New documents filed in a Los Angles court on Friday by the attorney for Former Death Row Records CEO, Marion “Suge” Knight, make some shocking allegations about a conspiracy involving the Los Angeles Sheriff’s Department and one of the most successful rap producer’s in history, Dr. Dre, that allegedly ultimately led to Knight getting shot seven times at the West Hollywood nightclub 1OAK in 2014.
According to the New York Daily News, which obtained copies of the court filings, Knight’s attorney, Thaddeus Culpepper, filed the motion with the court on Friday alleging that Knight’s constitutional rights as a pretrial detainee are being violated. Culpepper argues that the Sheriff is withholding certain privileges from Knight in jail, including phone, mail and visitors, as part of an ongoing cover up to prevent him from “connecting” his pending 2015 murder case to the 2014 1OAK shooting.
Knight is currently incarcerated awaiting trial on murder and attempted murder charges stemming from a 2015 altercation where Knight allegedly ran over two men with his truck, killing one man and seriously injuring another man.
The motion alleges that the lead deputy investigating Knight’s pending murder charge was also responsible for investigating the 2014 1OAK shooting. It further alleges that in a conversation with Knight after the 2014 shooting, that lead investigator informed Knight that the department had obtained a confession from a man identified as “Tee-Money,” who said that he and an unidentified friend were paid $50,000 by Dr. Dre to kill Knight.
Culpepper then alleges in his motion that an off-duty sheriff’s deputy “was seen on video letting the gunman in the door of 1OAK” just prior to the shooting.

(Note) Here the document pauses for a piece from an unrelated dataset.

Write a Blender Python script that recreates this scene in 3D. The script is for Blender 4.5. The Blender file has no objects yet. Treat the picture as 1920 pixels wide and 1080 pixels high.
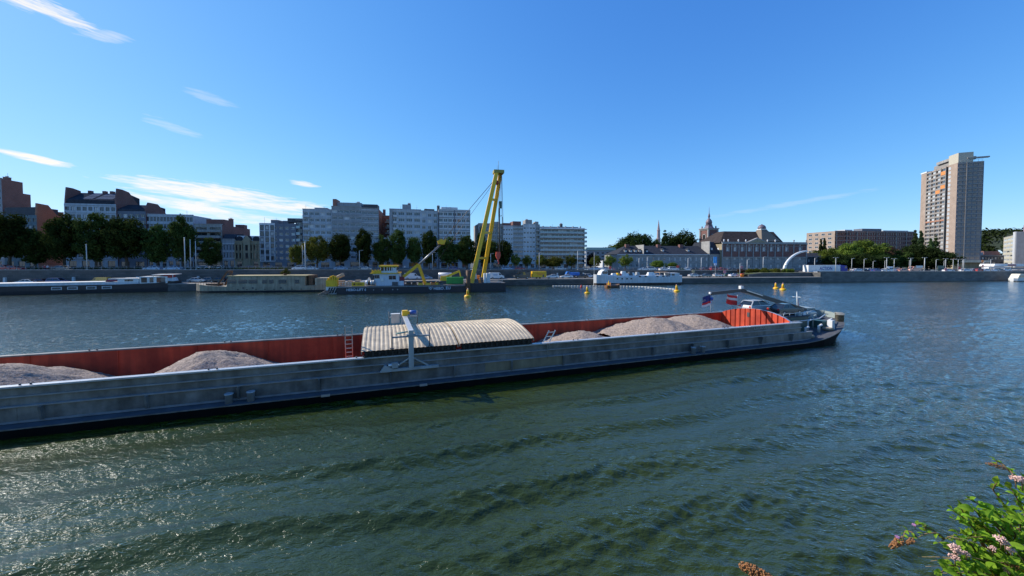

Then, according to the motion, that same deputy was allegedly later seen at LAX “helping the gunmen flee the country” and shortly thereafter, authorities “inexplicably released Tee-Money.”
According to the Daily News, Culpepper’s filing also claims that sheriff’s investigators attempted to solicit another inmate named Danny Timms to make a false statement about Knight’s guilt and involvement in the 2015 incident.
Culpepper’s motion, at least as described by the Daily News article, does specifically spell out where Culpepper and Knight might be going with all of this and why Dr. Dre would allegedly pay $50,000 to have him Knight killed in 2014.
Although, according to TMZ, the part about the off-duty sheriff’s deputy allegedly letting a suspected gunman in the door of 1OAK may have some truth to it. “According to the docs, surveillance video clearly shows Deputy Henry Boyd letting the gunman inside the club, shortly before shots rang out,” the celebrity gossip website wrote in an article on the subject posted Monday evening. Boyd was subsequently questioned by authorities and resigned from the department shortly thereafter, according to TMZ.
Whatever the truth is in this sorted tale, perhaps the world will find out more at the next scheduled court hearing on April 21.
According to the Daily News, a DA spokeswoman offered no comment on the allegations and the Sheriff’s Department also did not respond to a request for comment.
Dr. Dre’s attorneys told TMZ the claims were “ridiculous.”